The rabbis have created here a hierarchy where the sanctity of the month has more weight than the sanctity of the week. When there was a conflict between astronomy and the testimony that was accepted, that is between nature and human decision, the rabbis decided that they would violate cosmic time and accept time created by human beings. Our task as human beings is not to expose the cosmic moment when the month begins, but to decide when the month begins. We aren’t observers of reality; in some sense we are creators of reality. We violate objective time in order to accept human-defined time. Human beings decide the sanctity of time when it is about the month.
But there is another unit of time human beings have nothing to do with - Shabbat. Shabbat is part of creation, created by God. So there are two systems - weekly and monthly. The weekly system decided by God and the monthly system decided by human beings.
In Masechet Rosh Hashanah the sages created a clash between the Shabbat and the Chodesh. If the only way to declare the month is to violate the sanctity of the Shabbat, then you violate Shabbat. What is more important, the time created by God or the time created by human beings? And the amazingly radical declaration of the rabbis is that the time created by human beings is more important. We sacrifice the time that was part of creation, in order to sanctify the time defined by human beings. The sages here say we are not controlled by time; we control time. If there’s a clash between human time and divine time, we sacrifice divine time. The first two chapters of Masechet Rosh Hashanah declare human sovereignty, human agency, the liberation of human beings from God’s control over time.
There is a beautiful midrash illustrating this in Pesikta D'Rav Kahanna 5:13: Rosh Hashanah comes cosmically. God says to the angels: it’s Rosh Hashanah. We need to open the divine court because we need to sit in judgement. But then they realize the Jews aren’t going to shul because, through their false calculations, they calculated Rosh Hashanah to be the next day. So God tells the angels to close the books, close the court room, and reopen the Beit Din tomorrow because the people define time for God; God doesn’t define time for the people.
The only problem with this interpretation is that it’s only reading the first half of the Masechet. The second half is about hilchot tekiyat shofar, the laws of blowing the shofar. There is a lot of halachic investment in explaining that we don’t fulfill the requirement by playing the shofar, but by listening to it. The mitzvah isn’t based on the tekiya of the shofar; it’s on the shemia. We are commanded to listen to it.
The mishnah adds another layer.
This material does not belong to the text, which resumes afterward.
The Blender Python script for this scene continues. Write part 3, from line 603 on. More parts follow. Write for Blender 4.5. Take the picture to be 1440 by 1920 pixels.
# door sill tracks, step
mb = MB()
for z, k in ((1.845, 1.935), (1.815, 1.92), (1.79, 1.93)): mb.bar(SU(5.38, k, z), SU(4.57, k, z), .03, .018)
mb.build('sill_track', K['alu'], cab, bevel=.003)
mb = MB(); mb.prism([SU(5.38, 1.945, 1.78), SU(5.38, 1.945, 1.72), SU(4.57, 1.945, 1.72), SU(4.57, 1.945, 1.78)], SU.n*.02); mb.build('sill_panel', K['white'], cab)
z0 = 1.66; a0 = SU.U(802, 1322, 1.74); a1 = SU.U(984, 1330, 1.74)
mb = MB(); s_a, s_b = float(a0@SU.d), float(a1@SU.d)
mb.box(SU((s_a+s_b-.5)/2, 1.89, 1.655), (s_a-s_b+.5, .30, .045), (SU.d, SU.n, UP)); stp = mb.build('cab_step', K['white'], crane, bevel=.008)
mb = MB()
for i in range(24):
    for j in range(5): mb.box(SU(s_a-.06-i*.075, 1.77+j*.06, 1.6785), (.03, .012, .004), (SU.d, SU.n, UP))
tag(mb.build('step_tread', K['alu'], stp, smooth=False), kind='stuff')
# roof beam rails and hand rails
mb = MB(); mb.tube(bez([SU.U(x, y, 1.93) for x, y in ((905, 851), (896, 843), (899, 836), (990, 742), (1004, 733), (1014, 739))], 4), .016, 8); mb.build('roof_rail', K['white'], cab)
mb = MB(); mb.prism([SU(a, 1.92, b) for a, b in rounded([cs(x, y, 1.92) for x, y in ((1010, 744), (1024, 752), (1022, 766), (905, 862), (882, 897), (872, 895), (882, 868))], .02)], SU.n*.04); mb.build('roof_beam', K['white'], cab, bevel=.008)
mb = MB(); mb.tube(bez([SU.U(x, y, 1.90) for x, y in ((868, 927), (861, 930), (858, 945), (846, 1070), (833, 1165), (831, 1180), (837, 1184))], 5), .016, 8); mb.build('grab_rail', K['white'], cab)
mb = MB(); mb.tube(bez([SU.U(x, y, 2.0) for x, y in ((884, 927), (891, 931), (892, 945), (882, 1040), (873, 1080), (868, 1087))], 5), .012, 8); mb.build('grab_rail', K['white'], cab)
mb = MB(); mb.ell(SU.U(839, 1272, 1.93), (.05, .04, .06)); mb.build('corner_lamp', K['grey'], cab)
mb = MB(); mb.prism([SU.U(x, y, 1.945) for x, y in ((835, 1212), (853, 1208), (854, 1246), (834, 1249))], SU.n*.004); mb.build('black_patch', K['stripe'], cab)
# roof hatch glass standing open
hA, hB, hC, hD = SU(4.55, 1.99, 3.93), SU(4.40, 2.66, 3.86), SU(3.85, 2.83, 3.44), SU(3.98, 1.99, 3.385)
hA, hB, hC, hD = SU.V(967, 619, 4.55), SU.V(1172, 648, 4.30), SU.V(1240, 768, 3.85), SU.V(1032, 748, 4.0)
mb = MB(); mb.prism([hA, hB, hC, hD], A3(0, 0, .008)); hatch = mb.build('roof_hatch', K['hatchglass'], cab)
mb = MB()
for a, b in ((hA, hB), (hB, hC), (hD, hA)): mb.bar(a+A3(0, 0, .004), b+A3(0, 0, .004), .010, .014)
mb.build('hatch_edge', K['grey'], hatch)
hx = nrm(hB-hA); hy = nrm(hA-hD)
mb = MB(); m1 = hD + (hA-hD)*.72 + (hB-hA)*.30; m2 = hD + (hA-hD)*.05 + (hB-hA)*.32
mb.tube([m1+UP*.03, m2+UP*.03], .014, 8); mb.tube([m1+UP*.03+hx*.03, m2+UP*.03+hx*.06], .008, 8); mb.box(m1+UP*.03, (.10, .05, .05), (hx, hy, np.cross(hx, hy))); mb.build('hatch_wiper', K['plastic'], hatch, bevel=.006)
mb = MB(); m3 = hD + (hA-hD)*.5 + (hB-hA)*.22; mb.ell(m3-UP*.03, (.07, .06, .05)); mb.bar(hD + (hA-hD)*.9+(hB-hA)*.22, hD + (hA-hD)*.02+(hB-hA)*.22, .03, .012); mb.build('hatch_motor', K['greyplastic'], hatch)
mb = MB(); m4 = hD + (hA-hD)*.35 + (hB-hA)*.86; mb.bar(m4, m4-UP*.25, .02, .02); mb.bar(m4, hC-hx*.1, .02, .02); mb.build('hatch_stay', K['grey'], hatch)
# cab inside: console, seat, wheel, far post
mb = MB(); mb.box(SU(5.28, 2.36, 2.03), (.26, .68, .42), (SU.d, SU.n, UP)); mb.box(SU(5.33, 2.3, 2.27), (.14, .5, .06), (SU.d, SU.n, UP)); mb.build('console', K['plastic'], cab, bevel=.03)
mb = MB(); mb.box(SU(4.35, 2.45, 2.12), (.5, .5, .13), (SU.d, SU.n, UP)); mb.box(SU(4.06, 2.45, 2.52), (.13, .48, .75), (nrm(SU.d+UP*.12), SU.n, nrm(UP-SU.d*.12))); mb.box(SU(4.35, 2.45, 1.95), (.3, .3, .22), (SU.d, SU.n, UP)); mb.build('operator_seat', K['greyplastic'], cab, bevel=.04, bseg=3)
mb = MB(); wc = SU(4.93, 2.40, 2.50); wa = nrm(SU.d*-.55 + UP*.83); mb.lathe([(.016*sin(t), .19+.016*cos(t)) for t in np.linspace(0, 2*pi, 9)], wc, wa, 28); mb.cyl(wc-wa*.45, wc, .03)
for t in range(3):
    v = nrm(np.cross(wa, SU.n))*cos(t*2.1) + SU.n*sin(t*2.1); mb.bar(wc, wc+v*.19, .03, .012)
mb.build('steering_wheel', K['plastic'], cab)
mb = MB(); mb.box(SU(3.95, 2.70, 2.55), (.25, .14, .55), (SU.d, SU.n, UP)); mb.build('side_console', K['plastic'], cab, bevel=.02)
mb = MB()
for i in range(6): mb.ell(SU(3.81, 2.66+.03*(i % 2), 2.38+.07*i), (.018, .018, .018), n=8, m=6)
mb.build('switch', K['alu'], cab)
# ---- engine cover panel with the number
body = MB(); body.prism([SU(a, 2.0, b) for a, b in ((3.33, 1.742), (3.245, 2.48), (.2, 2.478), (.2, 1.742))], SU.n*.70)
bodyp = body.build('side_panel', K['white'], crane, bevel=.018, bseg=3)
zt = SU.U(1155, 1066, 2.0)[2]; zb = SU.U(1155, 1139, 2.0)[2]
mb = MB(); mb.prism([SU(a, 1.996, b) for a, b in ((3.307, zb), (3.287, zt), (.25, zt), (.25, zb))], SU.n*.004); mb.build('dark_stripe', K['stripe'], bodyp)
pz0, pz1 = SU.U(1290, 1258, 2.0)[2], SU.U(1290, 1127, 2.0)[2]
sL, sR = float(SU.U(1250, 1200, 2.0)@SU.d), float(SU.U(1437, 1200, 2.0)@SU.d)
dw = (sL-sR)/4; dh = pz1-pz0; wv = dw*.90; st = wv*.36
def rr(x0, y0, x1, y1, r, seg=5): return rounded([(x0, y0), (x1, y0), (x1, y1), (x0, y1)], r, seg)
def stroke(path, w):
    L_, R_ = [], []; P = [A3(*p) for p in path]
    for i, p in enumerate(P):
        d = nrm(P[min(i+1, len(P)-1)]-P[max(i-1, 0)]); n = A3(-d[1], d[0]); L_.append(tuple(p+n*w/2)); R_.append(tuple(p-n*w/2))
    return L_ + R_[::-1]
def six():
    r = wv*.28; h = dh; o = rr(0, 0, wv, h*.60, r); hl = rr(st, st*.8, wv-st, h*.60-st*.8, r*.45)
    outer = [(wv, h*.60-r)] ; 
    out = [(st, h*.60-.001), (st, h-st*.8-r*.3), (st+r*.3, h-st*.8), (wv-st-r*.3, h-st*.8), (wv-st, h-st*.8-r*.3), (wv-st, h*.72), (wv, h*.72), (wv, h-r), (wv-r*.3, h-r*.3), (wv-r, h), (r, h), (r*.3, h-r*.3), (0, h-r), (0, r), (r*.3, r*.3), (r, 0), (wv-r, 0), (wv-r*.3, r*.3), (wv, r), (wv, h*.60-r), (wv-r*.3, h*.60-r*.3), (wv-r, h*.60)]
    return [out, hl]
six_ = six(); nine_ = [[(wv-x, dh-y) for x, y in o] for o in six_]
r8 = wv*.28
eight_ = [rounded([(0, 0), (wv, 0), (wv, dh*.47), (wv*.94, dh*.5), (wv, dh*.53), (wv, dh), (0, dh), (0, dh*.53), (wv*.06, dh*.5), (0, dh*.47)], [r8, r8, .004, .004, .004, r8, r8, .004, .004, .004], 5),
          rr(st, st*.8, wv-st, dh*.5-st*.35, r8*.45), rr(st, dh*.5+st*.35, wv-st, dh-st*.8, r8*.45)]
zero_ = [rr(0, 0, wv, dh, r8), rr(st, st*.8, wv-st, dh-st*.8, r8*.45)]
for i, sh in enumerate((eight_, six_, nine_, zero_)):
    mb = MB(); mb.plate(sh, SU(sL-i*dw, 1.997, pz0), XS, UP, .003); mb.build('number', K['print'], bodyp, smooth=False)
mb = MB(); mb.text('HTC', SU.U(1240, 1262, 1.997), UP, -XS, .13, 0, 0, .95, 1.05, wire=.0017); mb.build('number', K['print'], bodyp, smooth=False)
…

You only fulfill the commandment if you have a certain kavannah/intention when you listen to it (3:7). Returning to the mishnah on the hands of Moshe. The mishnah tries to explain what this kavannah really means when we listen to tekiyat shofar. If you think that Moshe’s hands lead to victory, then you think that human beings have the power. But the mishnah say no, it’s not about human power but about something else altogether. It’s not about Moshe having the power, it’s about people realizing that only God has the power. It’s an expression that we don’t have any power at all; it’s about surrendering our power to God’s sovereignty. Tekiyat shofar is about accepting God’s sovereignty, about saying God is king, about realizing God is in control.
Therein lies the tension. We have the power in the first half of the mishnah - kiddush hachodesh, we sanctify time, we’re in control and can violate God’s time. A declaration of human independence. The second half is about realizing God’s greatness, that only God has the power; we surrender to God’s power.
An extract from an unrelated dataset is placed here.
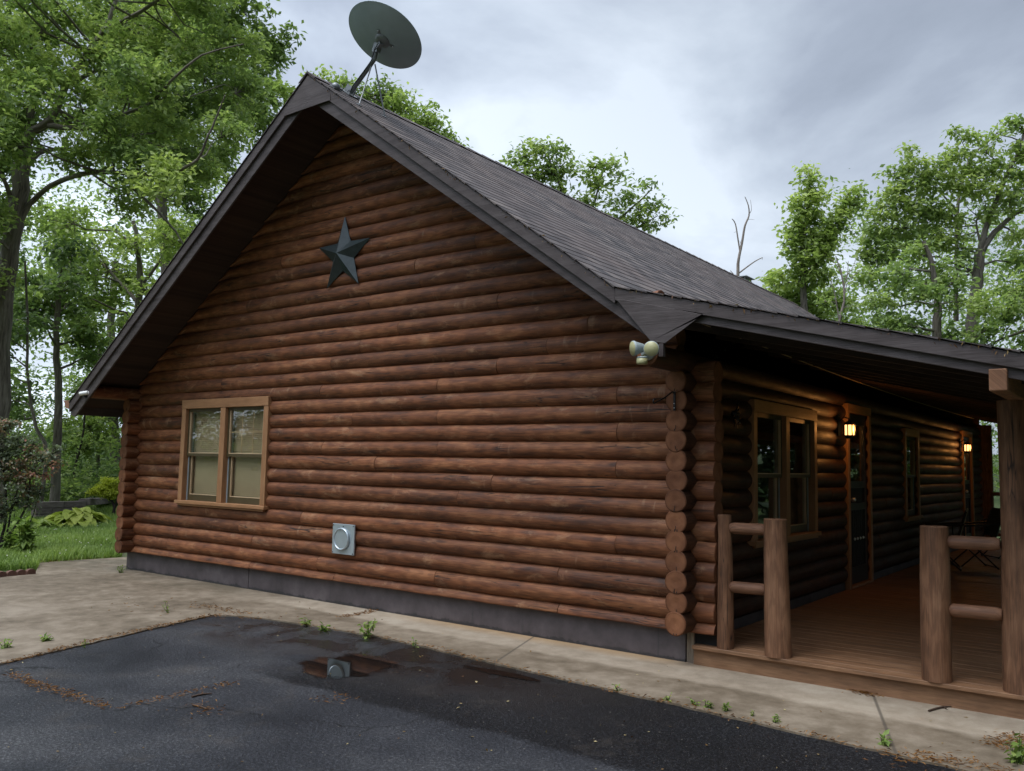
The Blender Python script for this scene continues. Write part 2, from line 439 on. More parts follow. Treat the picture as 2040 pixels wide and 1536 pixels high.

Mishnah Rosh Hashanah puts the two in the same Masechet. How can we live through this? But isn’t that what Jewish tradition is about? The absolute tension between these two impulses? Mishnah Rosh Hashanah takes us through a journey where it’s about us and it’s not about us. It’s also about going through the Akeida and accepting God’s sovereignty. Mishnah Rosh Hashanah takes us through the journey of being independent of God and surrendering to God and being dependent on God. Judaism in a deep sense empowers us to discover, to find ourselves, and at the same time inspires us to sacrifice, to lose ourselves inside an idea. That’s where we realize our life is not just about ourselves, about individualism, but also about losing ourselves. This Mishnah is a reflection of our lives which carry that tension.
This is also a reflection of Avraham’s life. In the story of Sodom and Gomorrah, Avraham embodies his belief in human agency, in his power. He argues with God in an effort to save the people of Sodom. But in the Akeida he is strangely, eerily silent … for three days. He completely surrenders to God; he loses himself. His life is the embodiment of that tension - between being independent of God and surrendering to God.
Living both of these notions creates a tension that enriches our religious life. I will end with a teaching from Rebbe Nachman of Bratslav. He gives a very creative reading of Pirkei Avot 1:17 - כָּל יָמַי גָּדַלתִּי בֵּין הַחֲכָמִים - All my life I have been growing (gadalti) in between (bein) the scholarsm the wise ones. Rebbe Nachman asks - where did this person, where did I grow? One reading would be that I am surrounded by scholars which creates an intellectual climate that enables constant growth. But Rebbe Nachman asks where do you grow? What is the space of human growth? The answer isn’t the space that exists between scholars, or the space among scholars. We don’t always exist there. What do we see when we open the Mishnah or the Gemara? When we study them we see pairs of scholars - Hillel and Shammai, Rav and Shmuel, Abaye and Rava. What exists between them? A machloket. A dispute. That is where you grow and learn - from the dispute between them, in that tension between scholars, between ideas.
Rosh Hashanah carries these tensions - a moment of celebrating the creation of the world and of human beings, and a moment of self-examination, of surrendering to the Creator. A graduate of Masechet Rosh Hashanah is someone who can enter the tension of Rosh Hashanah.